In a week, the second season of the Fallout show will air on Amazon Prime Video, and the main cast is currently busy with a series of interviews. Walton Goggins, the renowned actor behind what's arguably the most iconic character in the TV series, The Ghoul (which was just added to Fallout 76 as a quest-giving NPC, voiced by Goggins), recently appeared in an interview with Virgin Radio UK's 'Chris Evans Breakfast Show' to reveal that creator Jonathan Nolan, the producers, the cast and the whole staff 'went for broke' instead of playing it safe with this second season.
I've been in this situation a few times where, if over the course of the first chapter of a show, if you will, if you're able to build a critical mass, what you have an opportunity to do in season two or chapter 2, is play it safe or go for broke and put everything in there. And that's what we did. We, meaning like, us in front of the camera, but really everybody behind the camera. There are 700 people employed by the Fallout show. It is a world.
Later in the interview, the actor showered Jonathan Nolan with praise for the scene in the first season's pilot when the bombs start dropping and his character, Cooper Howard, runs with his daughter for their lives.
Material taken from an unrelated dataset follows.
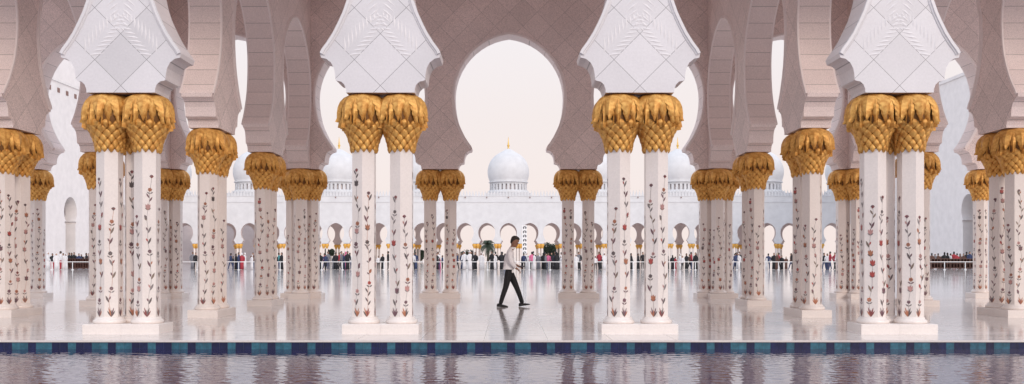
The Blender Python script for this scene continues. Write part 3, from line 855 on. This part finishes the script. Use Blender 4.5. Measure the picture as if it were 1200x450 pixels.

It's based on one of the biggest video games in the world, right? Fallout. This game has been played for 20-some years by players all over the world, and there's a very unique attachment to this experience. When we set out to do this, Jonathan Nolan in cahoots with Todd Howard and Bethesda Games, the idea was to tell an original story within the canon of Fallout. So yeah, it picks up in the very first episode with the ending of the world really seen through my perspective. I didn't understand what a unique opportunity that was for me until I saw it on film. Even though I experienced it, you know, on the day, but seeing it, I didn't realize that it was going to affect me viscerally the way that it did. [...] The way that John Nolan architected those shots and the way that he chose to tell that story was terrifying.
The second season of the Fallout show will run for eight episodes, just like the first one. A new episode will be released each week, with the second one scheduled for Christmas Eve, the third for New Year's Eve, and the final one for February 4, 2026. The story picks up immediately in the aftermath of the previous season's finale, taking viewers on a journey through the Mojave wasteland to the post-apocalyptic city of New Vegas (without retconning the events seen in the game Fallout: New Vegas). Deathclaws have been confirmed to appear this season, too.
New additions to the cast of the Fallout show include Macaulay Culkin, who plays a mysterious "crazy genius" character; Justin Theroux, who portrays Robert House, the ruler of New Vegas; Kumail Nanjiani, who stars as a high-ranking officer of the Brotherhood of Steel; and Amy Acker, who will play Cooper Howard's assistant during the flashbacks. The show is already confirmed for a third season, too.